Consider how many of the top talents who left are gay for example. Consider the media censorship you mentioned. Consider the length of NS for an island this small. Consider the volume and nature of our new immigrants, just to keep the racial ratio in check.

These are ideologies not shared by Singaporeans, especially the younger ones.

The modern state of Israel is a very powerful idea: a safe sanctuary for a race that was abused by others for thousands of years. For many Israelis, no sacrifice is too great. An Israeli reservist working overseas will drop their million dollar deals and rush home if the homeland calls for help.

What is the idea that drives Singapore? Is Singapore a safe sanctuary for Singaporeans? Is Singapore even a place that treats Singaporeans fairly? If the answer is anything less than a resounding "YES", then one need not feel surprised that Singapore has no "stickiness" for Singaporeans.

Fox said...

Jimmy Mun:

And I think it is wrong to say that pragmatism is driving Singaporeans to leave and stay away.

I disagree.

Singapore is driven heavily by many conservative ideals.

Sure. I don't like many of these conservative ideals myself.

Consider how many of the top talents who left are gay for example. Consider the media censorship you mentioned. Consider the length of NS for an island this small. Consider the volume and nature of our new immigrants, just to keep the racial ratio in check.

Singapore is more gay-friendly than before although there is room for it to catch up with the developed countries. But I doubt that it is a significant factor.

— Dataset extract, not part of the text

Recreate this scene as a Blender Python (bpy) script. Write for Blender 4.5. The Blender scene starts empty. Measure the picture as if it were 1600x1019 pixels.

Consider this: Suppose the government legalises homosexuality, liberalises the media laws, abolish es NS and restricts immigration tomorrow. Do you think overseas Singaporeans working in the US and the UK will start flooding back into Singapore?

What is the idea that drives Singapore?

I don't know if there is some collective idea that drives Singaporeans. I suppose everyone is driven by different ideas.

Is Singapore a safe sanctuary for Singaporeans?

Well, no one gets lynched in Singapore for being Singaporean.

Is Singapore even a place that treats Singaporeans fairly?

Well... that's controversial. I think the answer is no. I personally have considerable reservation about Singapore's FT policy.

If the answer is anything less than a resounding "YES", then one need not feel surprised that Singapore has no "stickiness" for Singaporeans.

Does that really explain why many Singaporeans go overseas and don't come back?